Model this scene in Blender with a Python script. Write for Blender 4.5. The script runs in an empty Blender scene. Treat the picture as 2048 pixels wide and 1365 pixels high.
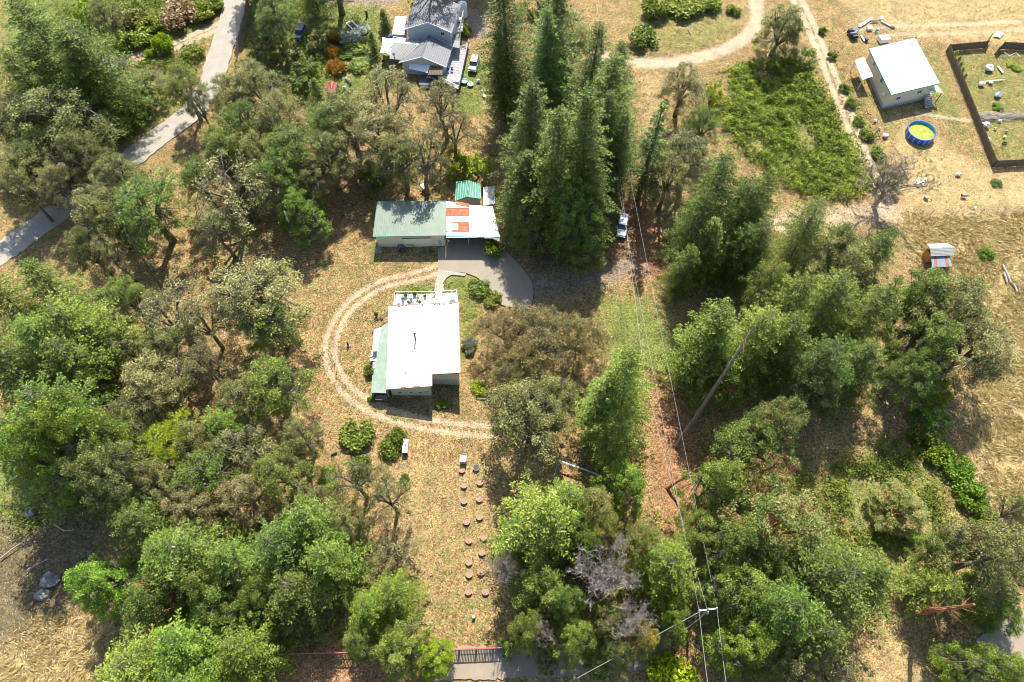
import bpy, math, random
import numpy as np
from mathutils import Vector, Matrix, noise as mnoise
R = math.radians
scene = bpy.context.scene
C = scene.collection

# ------------------------------------------------------------------ camera, light, exposure
H = 105.0; TH = R(27.7); FP = 1365.0
cam = bpy.data.cameras.new('camera'); cam.sensor_width = 36; cam.lens = 24.0; cam.clip_end = 4000; cam.clip_start = 1
camo = bpy.data.objects.new('camera', cam); C.objects.link(camo)
camo.location = (0, 0, H); camo.rotation_euler = (TH, 0, 0)
scene.camera = camo
SUN_EL = R(51); SUN_AZ = R(4.7)
w = bpy.data.worlds.new('World'); scene.world = w; w.use_nodes = True
nt = w.node_tree; nt.nodes.clear()
sky = nt.nodes.new('ShaderNodeTexSky'); sky.sky_type = 'NISHITA'; sky.sun_disc = False
sky.sun_elevation = SUN_EL; sky.sun_rotation = SUN_AZ
bg = nt.nodes.new('ShaderNodeBackground'); bg.inputs[1].default_value = 0.135
wo = nt.nodes.new('ShaderNodeOutputWorld')
nt.links.new(sky.outputs[0], bg.inputs[0]); nt.links.new(bg.outputs[0], wo.inputs[0])
sl = bpy.data.lights.new('sun', 'SUN'); sl.energy = 5.0; sl.angle = R(0.53); sl.color = (1.0, 0.96, 0.90)
so = bpy.data.objects.new('sun', sl); C.objects.link(so)
sd = Vector((math.sin(SUN_AZ)*math.cos(SUN_EL), math.cos(SUN_AZ)*math.cos(SUN_EL), math.sin(SUN_EL)))
so.rotation_euler = sd.to_track_quat('Z', 'Y').to_euler(); so.location = (0, 60, 120)
scene.view_settings.view_transform = 'Standard'; scene.view_settings.look = 'None'
scene.view_settings.gamma = 1.0; scene.view_settings.exposure = 0.95
scene.view_settings.use_curve_mapping = False
scene.cycles.filter_width = 1.0

# ------------------------------------------------------------------ geometry of the place: a bearing in the photograph to a point at height z
def P(px, py, z=0.0):
    u = (px-1024)/FP; v = (682.5-py)/FP
    t = (H-z)/(math.cos(TH)-v*math.sin(TH))
    return Vector((u*t, (math.sin(TH)+v*math.cos(TH))*t, z))
def PXM(py, z=0.0):                      # pixels per metre across
    v = (682.5-py)/FP
    return FP*(math.cos(TH)-v*math.sin(TH))/(H-z)
def zsh(py, sy, k=0.81):                 # height of an edge from where its shadow falls
    a = math.tan(TH+math.atan((682.5-py)/FP)); b = math.tan(TH+math.atan((682.5-sy)/FP))
    return H*(a-b)/(a+k)

# ------------------------------------------------------------------ materials
def mat(name):
    m = bpy.data.materials.new(name); m.use_nodes = True
    n = m.node_tree; n.nodes.clear()
    return m, n
def nd(n, t, **kw):
    x = n.nodes.new(t)
    for k, v in kw.items():
        if k.startswith('i_'):
            key = k[2:]
            key = int(key) if key.isdigit() else key
            x.inputs[key].default_value = v
        else: setattr(x, k, v)
    return x
def ramp(n, stops, interp='LINEAR'):
    r = n.nodes.new('ShaderNodeValToRGB'); cr = r.color_ramp; cr.interpolation = interp
    while len(cr.elements) < len(stops): cr.elements.new(0.5)
    for e, (p, c) in zip(cr.elements, stops):
        e.position = p; e.color = (*c, 1) if len(c) == 3 else c
    return r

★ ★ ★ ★

• **Task details**
Leave out any pictures and return exactly the lines from the beginning of the data through the line with "C = scene.collection", inclusive.

• **The answer**
Model this scene in Blender with a Python script. Write for Blender 4.5. The script runs in an empty Blender scene. Treat the picture as 2048 pixels wide and 1365 pixels high.
import bpy, math, random
import numpy as np
from mathutils import Vector, Matrix, noise as mnoise
R = math.radians
scene = bpy.context.scene
C = scene.collection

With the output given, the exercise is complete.